**Exercise aim**
Set the lines down again exactly, first line through the line that contains "random.seed(7)", with no pictures.

**Dataset section**
----
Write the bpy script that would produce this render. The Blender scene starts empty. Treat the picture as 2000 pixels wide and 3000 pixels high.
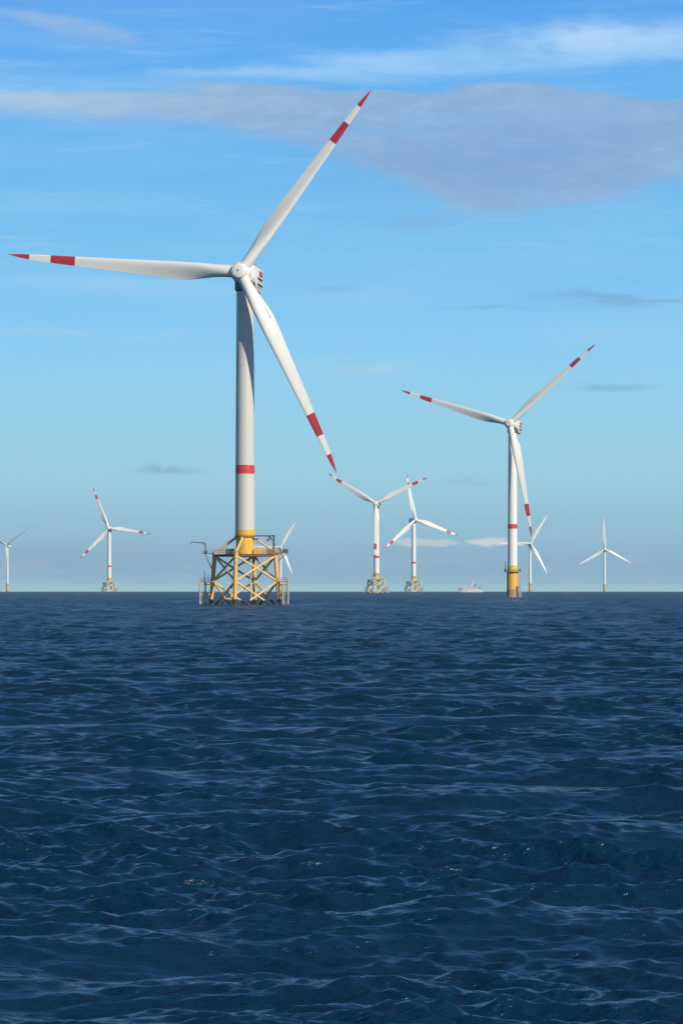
import bpy, math, random
import numpy as np
from mathutils import Vector, Matrix

R = math.radians
S = bpy.context.scene
C = S.collection
random.seed(7)

# ------------------------------------------------------------------ camera
F = 10000.0            # focal length in photo pixels (photo is 2000 x 3000)
CAMZ = 4.9            # eye height on the boat
HY = 1722.0           # photo row of the level direction
RE = 7.4e6            # effective earth radius (curved sea, refraction included)
cd = bpy.data.cameras.new('camera')
cam = bpy.data.objects.new('camera', cd)
C.objects.link(cam)
cam.location = (0, 0, CAMZ)
cam.rotation_euler = (R(90), 0, 0)
cd.sensor_fit = 'HORIZONTAL'
cd.sensor_width = 36
cd.lens = 36 * F / 2000.0
cd.shift_y = (HY - 1500.0) / 2000.0
cd.clip_start = 0.5
cd.clip_end = 40000
S.camera = cam

SUN_AZ = 42.0         # degrees to the right of straight behind the camera
SUN_EL = 28.0
sdir = Vector((math.sin(R(SUN_AZ)) * math.cos(R(SUN_EL)), -math.cos(R(SUN_AZ)) * math.cos(R(SUN_EL)), math.sin(R(SUN_EL))))
sl = bpy.data.lights.new('sun', 'SUN')
sl.energy = 4.3
sl.angle = R(0.5)
sl.color = (1.0, 0.90, 0.74)
so = bpy.data.objects.new('sun', sl)
C.objects.link(so)
so.rotation_euler = sdir.to_track_quat('Z', 'Y').to_euler()
so.location = (50, -50, 80)

S.view_settings.view_transform = 'Standard'
S.view_settings.look = 'None'
S.view_settings.exposure = 0
S.view_settings.gamma = 1


def lin(c):
    return tuple(((v / 255) / 12.92 if v / 255 <= 0.04045 else ((v / 255 + 0.055) / 1.055) ** 2.4) for v in c)


# ------------------------------------------------------------------ world
W = bpy.data.worlds.new('World')
S.world = W
W.use_nodes = True
nt = W.node_tree
nt.nodes.clear()


class E:
    """tiny expression wrapper round Math nodes"""
    def __init__(s, v):
        s.v = v

    def __add__(a, b): return op('ADD', a, b)
    def __radd__(a, b): return op('ADD', b, a)
    def __sub__(a, b): return op('SUBTRACT', a, b)
    def __rsub__(a, b): return op('SUBTRACT', b, a)
    def __mul__(a, b): return op('MULTIPLY', a, b)
    def __rmul__(a, b): return op('MULTIPLY', b, a)
    def __truediv__(a, b): return op('DIVIDE', a, b)
    def __neg__(a): return op('MULTIPLY', a, -1.0)


def op(o, *args, clamp=False):
    n = TREE.nodes.new('ShaderNodeMath')
    n.operation = o
    n.use_clamp = clamp
    for i, a in enumerate(args):
        if isinstance(a, E):
            TREE.links.new(a.v, n.inputs[i])
        else:
            n.inputs[i].default_value = a
    return E(n.outputs[0])


def sstep(x):
    n = TREE.nodes.new('ShaderNodeMapRange')
    n.interpolation_type = 'SMOOTHSTEP'
    TREE.links.new(x.v, n.inputs[0])
    return E(n.outputs[0])


def noise(vec, scale, detail=4, rough=0.55, dist=0.0):
    n = TREE.nodes.new('ShaderNodeTexNoise')
    n.inputs['Scale'].default_value = scale
    n.inputs['Detail'].default_value = detail
    n.inputs['Roughness'].default_value = rough
    n.inputs['Distortion'].default_value = dist
    TREE.links.new(vec, n.inputs['Vector'])
    return E(n.outputs['Fac'])


def comb(x, y, z):
    n = TREE.nodes.new('ShaderNodeCombineXYZ')
    for i, a in enumerate((x, y, z)):
        if isinstance(a, E):
            TREE.links.new(a.v, n.inputs[i])
        else:
            n.inputs[i].default_value = a
    return n.outputs[0]


def mixc(fac, a, b):
    n = TREE.nodes.new('ShaderNodeMix')
    n.data_type = 'RGBA'
    if isinstance(fac, E):
        TREE.links.new(fac.v, n.inputs[0])
    else:
        n.inputs[0].default_value = fac
    for k, c in ((6, a), (7, b)):
        if isinstance(c, tuple):
            n.inputs[k].default_value = (*c, 1)
        else:
            TREE.links.new(c, n.inputs[k])
    return n.outputs[2]


def curve(x, pts, lo, hi):
    """piecewise curve y(x) of photo columns, values lo..hi"""
    n = TREE.nodes.new('ShaderNodeFloatCurve')
    c = n.mapping.curves[0]
    P = [((px + 1000) / 4000, (py - lo) / (hi - lo)) for px, py in pts]
    c.points[0].location = (0, P[0][1])
    c.points[1].location = (1, P[-1][1])
    for p in P:
        c.points.new(*p)
    n.mapping.update()
    f = op('DIVIDE', x + 1000.0, 4000.0, clamp=True)
    TREE.links.new(f.v, n.inputs['Value'])
    return E(n.outputs[0]) * (hi - lo) + lo


TREE = nt
tc = nt.nodes.new('ShaderNodeTexCoord')
nrm = nt.nodes.new('ShaderNodeVectorMath')
nrm.operation = 'NORMALIZE'
nt.links.new(tc.outputs['Generated'], nrm.inputs[0])
sx = nt.nodes.new('ShaderNodeSeparateXYZ')
nt.links.new(nrm.outputs[0], sx.inputs[0])
dx, dy, dz = E(sx.outputs[0]), E(sx.outputs[1]), E(sx.outputs[2])
hyp = op('MAXIMUM', op('SQRT', dx * dx + dy * dy), 0.001)
v = dz / hyp                                        # tan of the elevation
az = op('ARCTAN2', dx, dy)
X = az * F + 1000.0
Y = v * (-F) + HY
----
**Reply**
Write the bpy script that would produce this render. The Blender scene starts empty. Treat the picture as 2000 pixels wide and 3000 pixels high.
import bpy, math, random
import numpy as np
from mathutils import Vector, Matrix

R = math.radians
S = bpy.context.scene
C = S.collection
random.seed(7)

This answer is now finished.